When I was studying acting many years ago, one of our drama teachers put us through an interesting exercise. She asked each of our classmates to critique each other’s acting. So one by one we sat and heard advice from each of our fellow students.
Did the sky fall? Did we want to bury ourselves in a deep hole? No. Our teacher told each of us to take in what advice we thought was relevant, and throw away the rest. It was a refreshing exercise.
So why did I fall apart when I got a so-so book review?
I remember nervously waiting for my initial book reviews to come out. Once they did, there was no sweat. They were fine.
But then…
…Grady Harp on Amazon posted his review. It was three stars and, in hindsight, is a good critique. I knew it was a good critique at the time, but it still didn’t stop me from wanting to hide under the doona and not face the world for days.
The line that hit me the most was ‘It is not sure whether this Australian author wants to enter the world of serious literature or the world of gay novels of substance. ‘ It’s a back-handed compliment, and at the time I both appreciated it and cowered from it. I’m in a better position to appreciate both genres and looking forward to one day, trying something more serious.
I panicked.
So I had arranged for one of those pre-paid blog tours with a large number of reviews. At the eleventh hour I changed it to a simple promotional one due to Grady’s review. That was a stupid mistake. I robbed myself from what could have been excellent reach to new readers.
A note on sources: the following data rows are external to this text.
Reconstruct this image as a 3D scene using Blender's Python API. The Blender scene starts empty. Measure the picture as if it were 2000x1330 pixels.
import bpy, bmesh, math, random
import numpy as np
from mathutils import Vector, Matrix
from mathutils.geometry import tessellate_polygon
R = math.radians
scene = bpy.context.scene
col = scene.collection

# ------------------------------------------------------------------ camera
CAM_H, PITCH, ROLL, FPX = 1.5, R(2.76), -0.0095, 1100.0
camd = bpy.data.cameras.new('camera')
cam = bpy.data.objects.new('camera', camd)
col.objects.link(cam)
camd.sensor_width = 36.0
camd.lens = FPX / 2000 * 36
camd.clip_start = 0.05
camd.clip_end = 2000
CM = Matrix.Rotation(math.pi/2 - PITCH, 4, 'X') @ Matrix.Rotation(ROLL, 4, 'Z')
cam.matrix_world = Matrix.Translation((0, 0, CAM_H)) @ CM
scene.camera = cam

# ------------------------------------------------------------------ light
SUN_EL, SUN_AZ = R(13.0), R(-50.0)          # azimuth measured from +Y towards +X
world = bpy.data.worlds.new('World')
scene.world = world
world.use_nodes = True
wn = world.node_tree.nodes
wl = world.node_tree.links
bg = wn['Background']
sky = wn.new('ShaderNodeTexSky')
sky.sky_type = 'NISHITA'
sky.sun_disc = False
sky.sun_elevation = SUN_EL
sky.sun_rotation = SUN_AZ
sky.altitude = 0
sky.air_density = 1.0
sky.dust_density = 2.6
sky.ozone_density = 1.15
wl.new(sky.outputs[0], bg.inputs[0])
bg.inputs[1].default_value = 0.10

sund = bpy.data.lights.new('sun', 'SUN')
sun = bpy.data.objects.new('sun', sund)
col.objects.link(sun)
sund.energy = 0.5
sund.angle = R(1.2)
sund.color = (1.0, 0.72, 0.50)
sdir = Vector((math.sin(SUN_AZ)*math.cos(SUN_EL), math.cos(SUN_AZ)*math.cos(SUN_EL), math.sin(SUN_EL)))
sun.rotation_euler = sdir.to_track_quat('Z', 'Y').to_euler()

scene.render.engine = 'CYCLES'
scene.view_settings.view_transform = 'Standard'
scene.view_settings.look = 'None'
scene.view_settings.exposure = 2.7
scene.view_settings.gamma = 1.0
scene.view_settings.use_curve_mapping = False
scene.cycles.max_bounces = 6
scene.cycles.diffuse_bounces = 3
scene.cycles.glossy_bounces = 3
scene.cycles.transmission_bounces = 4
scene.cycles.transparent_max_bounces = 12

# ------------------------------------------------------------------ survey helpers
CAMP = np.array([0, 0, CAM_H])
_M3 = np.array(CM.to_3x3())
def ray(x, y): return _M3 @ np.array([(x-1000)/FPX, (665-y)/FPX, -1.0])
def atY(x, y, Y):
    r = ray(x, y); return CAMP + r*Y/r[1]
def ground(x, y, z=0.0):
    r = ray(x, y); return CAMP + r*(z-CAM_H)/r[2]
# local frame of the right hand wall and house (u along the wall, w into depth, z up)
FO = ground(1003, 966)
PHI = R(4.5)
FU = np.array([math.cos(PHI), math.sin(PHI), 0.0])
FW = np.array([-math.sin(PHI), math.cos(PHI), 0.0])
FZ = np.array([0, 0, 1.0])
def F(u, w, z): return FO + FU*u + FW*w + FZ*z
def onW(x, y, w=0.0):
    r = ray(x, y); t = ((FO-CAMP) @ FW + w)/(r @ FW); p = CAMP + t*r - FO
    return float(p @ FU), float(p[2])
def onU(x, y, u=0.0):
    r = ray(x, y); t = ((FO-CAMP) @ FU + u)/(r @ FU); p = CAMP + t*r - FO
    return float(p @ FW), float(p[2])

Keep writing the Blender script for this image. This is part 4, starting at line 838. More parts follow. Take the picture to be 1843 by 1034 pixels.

Looking at my reviews for Drama Queens with Love Scenes I can say I’ve been lucky so far. They’re mostly positive high ratings, and even those critiques who aren’t quite on the same page as me, still have given me average scores.
Handling reviews.
It struck me odd that one Goodread’s author gave themselves five stars, and then added another five star review for his reviewers, thus bumping up his book’s rating. And then he attacked one reviewer in a new post for only giving him one star. He worded it cleverly like any author should, but it was hard to swallow as fellow author reading it.
I’ve come full circle. I used to break into a sweat over mixed reviews at first, but now they’re a blessing. They give me pointers on what to work on in my own writing, or they tell me more about the reviewer than myself – just like the exercise in theatre class.
But…
…I still have more favourable reviews than so-so critiques from people I don’t know. Maybe if that changes I’ll want to hide back under my doona.